Regulation D -- Preliminary Notes

  1. The following rules relate to transactions exempted from the registration requirements of section 5 of the Securities Act of 1933 (the Act). Such transactions are not exempt from the anti fraud, civil liability, or other provisions of the federal securities laws. Issuers are reminded of their obligation to provide such further material information, if any, as may be necessary to make the information required under this regulation, in light of the circumstances under which it is furnished, not misleading.

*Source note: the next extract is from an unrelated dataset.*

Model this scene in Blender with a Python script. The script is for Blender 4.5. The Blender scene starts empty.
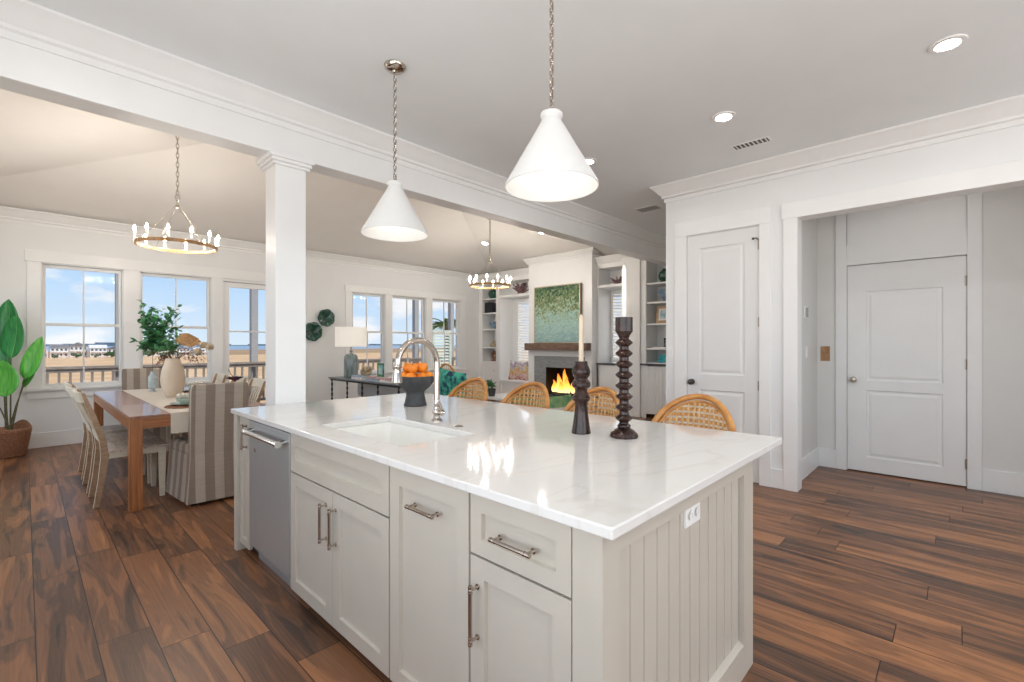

  2. Nothing in these rules obviates the need to comply with any applicable state law relating to the offer and sale of securities. Regulation D is intended to be a basic element in a uniform system of Federal-State limited offering exemptions consistent with the provisions of sections 18 and 19(c)of the Act. In those states that have adopted Regulation D, or any version of Regulation D, special attention should be directed to the applicable state laws and regulations, including those relating to registration of person who receive remuneration in connection with the offer and sale of securities, to disqualification of issuers and other persons associated with offerings based on state administrative orders or judgments, and to requirements for filings of notices of sales.

  3. Attempted compliance with any rule in Regulation D does not act as an exclusive election; the issuer can also claim the availability of any other applicable exemption. For instance, an issuer's failure to satisfy all the terms and conditions of Rule 506 shall not raise any presumption that the exemption provided by section 4(2) of the Act is not available.

  4. These rules are available only to the issuer of the securities and not to any affiliate of that issuer or to any other person for resales of the issuer's securities. The rules provide an exemption only for the transactions in which the securities are offered or sold by the issuer, not for the securities themselves.

  5. These rules may be used for business combinations that involve sales by virtue of rule 145(a) or otherwise.

  6. In view of the objectives of these rules and the policies underlying the Act, regulation D is not available to any issuer for any transaction or chain of transactions that, although in technical compliance with these rules, is part of a plan or scheme to evade the registration provisions of the Act. In such cases, registration under the Act is required.

  7. Securities offered and sold outside the United States in accordance with Regulation S need not be registered under the Act. See Release No. 33-6863.Regulation S may be relied upon for such offers and sales even if coincident offers and sales are made in accordance with Regulation D inside the United States. Thus, for example, persons who are offered and sold securities in accordance with Regulation S would not be counted in the calculation of the number of purchasers under Regulation D. Similarly, proceeds from such sales would not be included in the aggregate offering price. The provisions of this note, however, do not apply if the issuer elects to rely solely on Regulation D for offers or sales to persons made outside the United States.